[START Source data]

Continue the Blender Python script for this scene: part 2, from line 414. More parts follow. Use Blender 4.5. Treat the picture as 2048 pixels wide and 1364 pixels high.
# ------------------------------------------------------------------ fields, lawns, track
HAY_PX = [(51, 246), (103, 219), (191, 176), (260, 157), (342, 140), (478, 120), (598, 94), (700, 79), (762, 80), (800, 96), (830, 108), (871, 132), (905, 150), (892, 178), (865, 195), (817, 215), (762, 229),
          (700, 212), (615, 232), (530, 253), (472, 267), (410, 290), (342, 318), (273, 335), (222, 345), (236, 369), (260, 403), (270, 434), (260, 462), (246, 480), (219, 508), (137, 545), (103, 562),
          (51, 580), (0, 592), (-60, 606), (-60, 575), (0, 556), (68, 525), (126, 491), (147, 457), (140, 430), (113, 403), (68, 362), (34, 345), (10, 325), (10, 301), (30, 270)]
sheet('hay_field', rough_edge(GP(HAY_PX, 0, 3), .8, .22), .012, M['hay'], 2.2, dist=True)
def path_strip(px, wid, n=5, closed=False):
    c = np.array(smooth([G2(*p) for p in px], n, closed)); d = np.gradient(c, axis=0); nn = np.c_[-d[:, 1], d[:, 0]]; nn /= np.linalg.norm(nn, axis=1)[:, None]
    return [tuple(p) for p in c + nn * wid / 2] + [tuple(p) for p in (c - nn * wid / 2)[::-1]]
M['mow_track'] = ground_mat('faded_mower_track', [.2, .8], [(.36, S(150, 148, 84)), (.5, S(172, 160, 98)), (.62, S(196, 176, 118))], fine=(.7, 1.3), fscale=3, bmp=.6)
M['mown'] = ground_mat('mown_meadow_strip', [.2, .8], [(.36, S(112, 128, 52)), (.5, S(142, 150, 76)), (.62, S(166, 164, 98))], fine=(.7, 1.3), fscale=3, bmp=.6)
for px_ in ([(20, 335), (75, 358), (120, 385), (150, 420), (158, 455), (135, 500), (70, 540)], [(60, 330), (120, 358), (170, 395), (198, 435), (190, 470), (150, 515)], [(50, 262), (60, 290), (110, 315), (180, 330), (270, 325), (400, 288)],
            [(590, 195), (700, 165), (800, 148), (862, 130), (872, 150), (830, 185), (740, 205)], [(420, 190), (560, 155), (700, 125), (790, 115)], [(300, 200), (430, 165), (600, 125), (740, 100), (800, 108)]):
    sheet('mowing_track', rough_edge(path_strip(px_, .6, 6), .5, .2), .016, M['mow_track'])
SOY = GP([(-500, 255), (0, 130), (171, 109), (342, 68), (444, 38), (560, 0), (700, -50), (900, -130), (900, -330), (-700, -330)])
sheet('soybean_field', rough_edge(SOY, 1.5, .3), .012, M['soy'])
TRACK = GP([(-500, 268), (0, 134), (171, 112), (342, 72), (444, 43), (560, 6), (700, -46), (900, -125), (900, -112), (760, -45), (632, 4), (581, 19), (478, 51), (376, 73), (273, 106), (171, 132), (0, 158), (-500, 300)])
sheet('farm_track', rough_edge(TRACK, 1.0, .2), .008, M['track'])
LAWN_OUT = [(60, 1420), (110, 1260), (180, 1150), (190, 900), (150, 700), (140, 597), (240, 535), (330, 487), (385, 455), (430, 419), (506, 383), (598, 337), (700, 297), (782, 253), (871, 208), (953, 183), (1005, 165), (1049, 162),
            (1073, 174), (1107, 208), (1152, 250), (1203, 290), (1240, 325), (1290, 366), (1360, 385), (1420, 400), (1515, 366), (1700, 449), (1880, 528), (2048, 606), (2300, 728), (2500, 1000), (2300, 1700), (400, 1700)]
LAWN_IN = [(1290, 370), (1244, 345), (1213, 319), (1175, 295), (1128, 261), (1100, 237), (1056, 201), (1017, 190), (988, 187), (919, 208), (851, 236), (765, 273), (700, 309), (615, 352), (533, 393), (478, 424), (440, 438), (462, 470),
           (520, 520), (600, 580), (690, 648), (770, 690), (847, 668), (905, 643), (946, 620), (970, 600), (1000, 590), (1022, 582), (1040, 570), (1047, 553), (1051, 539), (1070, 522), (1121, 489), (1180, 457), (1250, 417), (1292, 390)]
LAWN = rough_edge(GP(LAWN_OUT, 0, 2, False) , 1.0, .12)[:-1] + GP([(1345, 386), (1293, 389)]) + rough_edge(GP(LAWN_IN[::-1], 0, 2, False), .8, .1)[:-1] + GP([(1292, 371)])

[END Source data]

= Short task =
Please reproduce every line of the material word for word.

= Solution to this exercise =
Continue the Blender Python script for this scene: part 2, from line 414. More parts follow. Use Blender 4.5. Treat the picture as 2048 pixels wide and 1364 pixels high.
# ------------------------------------------------------------------ fields, lawns, track
HAY_PX = [(51, 246), (103, 219), (191, 176), (260, 157), (342, 140), (478, 120), (598, 94), (700, 79), (762, 80), (800, 96), (830, 108), (871, 132), (905, 150), (892, 178), (865, 195), (817, 215), (762, 229),
          (700, 212), (615, 232), (530, 253), (472, 267), (410, 290), (342, 318), (273, 335), (222, 345), (236, 369), (260, 403), (270, 434), (260, 462), (246, 480), (219, 508), (137, 545), (103, 562),
          (51, 580), (0, 592), (-60, 606), (-60, 575), (0, 556), (68, 525), (126, 491), (147, 457), (140, 430), (113, 403), (68, 362), (34, 345), (10, 325), (10, 301), (30, 270)]
sheet('hay_field', rough_edge(GP(HAY_PX, 0, 3), .8, .22), .012, M['hay'], 2.2, dist=True)
def path_strip(px, wid, n=5, closed=False):
    c = np.array(smooth([G2(*p) for p in px], n, closed)); d = np.gradient(c, axis=0); nn = np.c_[-d[:, 1], d[:, 0]]; nn /= np.linalg.norm(nn, axis=1)[:, None]
    return [tuple(p) for p in c + nn * wid / 2] + [tuple(p) for p in (c - nn * wid / 2)[::-1]]
M['mow_track'] = ground_mat('faded_mower_track', [.2, .8], [(.36, S(150, 148, 84)), (.5, S(172, 160, 98)), (.62, S(196, 176, 118))], fine=(.7, 1.3), fscale=3, bmp=.6)
M['mown'] = ground_mat('mown_meadow_strip', [.2, .8], [(.36, S(112, 128, 52)), (.5, S(142, 150, 76)), (.62, S(166, 164, 98))], fine=(.7, 1.3), fscale=3, bmp=.6)
for px_ in ([(20, 335), (75, 358), (120, 385), (150, 420), (158, 455), (135, 500), (70, 540)], [(60, 330), (120, 358), (170, 395), (198, 435), (190, 470), (150, 515)], [(50, 262), (60, 290), (110, 315), (180, 330), (270, 325), (400, 288)],
            [(590, 195), (700, 165), (800, 148), (862, 130), (872, 150), (830, 185), (740, 205)], [(420, 190), (560, 155), (700, 125), (790, 115)], [(300, 200), (430, 165), (600, 125), (740, 100), (800, 108)]):
    sheet('mowing_track', rough_edge(path_strip(px_, .6, 6), .5, .2), .016, M['mow_track'])
SOY = GP([(-500, 255), (0, 130), (171, 109), (342, 68), (444, 38), (560, 0), (700, -50), (900, -130), (900, -330), (-700, -330)])
sheet('soybean_field', rough_edge(SOY, 1.5, .3), .012, M['soy'])
TRACK = GP([(-500, 268), (0, 134), (171, 112), (342, 72), (444, 43), (560, 6), (700, -46), (900, -125), (900, -112), (760, -45), (632, 4), (581, 19), (478, 51), (376, 73), (273, 106), (171, 132), (0, 158), (-500, 300)])
sheet('farm_track', rough_edge(TRACK, 1.0, .2), .008, M['track'])
LAWN_OUT = [(60, 1420), (110, 1260), (180, 1150), (190, 900), (150, 700), (140, 597), (240, 535), (330, 487), (385, 455), (430, 419), (506, 383), (598, 337), (700, 297), (782, 253), (871, 208), (953, 183), (1005, 165), (1049, 162),
            (1073, 174), (1107, 208), (1152, 250), (1203, 290), (1240, 325), (1290, 366), (1360, 385), (1420, 400), (1515, 366), (1700, 449), (1880, 528), (2048, 606), (2300, 728), (2500, 1000), (2300, 1700), (400, 1700)]
LAWN_IN = [(1290, 370), (1244, 345), (1213, 319), (1175, 295), (1128, 261), (1100, 237), (1056, 201), (1017, 190), (988, 187), (919, 208), (851, 236), (765, 273), (700, 309), (615, 352), (533, 393), (478, 424), (440, 438), (462, 470),
           (520, 520), (600, 580), (690, 648), (770, 690), (847, 668), (905, 643), (946, 620), (970, 600), (1000, 590), (1022, 582), (1040, 570), (1047, 553), (1051, 539), (1070, 522), (1121, 489), (1180, 457), (1250, 417), (1292, 390)]
LAWN = rough_edge(GP(LAWN_OUT, 0, 2, False) , 1.0, .12)[:-1] + GP([(1345, 386), (1293, 389)]) + rough_edge(GP(LAWN_IN[::-1], 0, 2, False), .8, .1)[:-1] + GP([(1292, 371)])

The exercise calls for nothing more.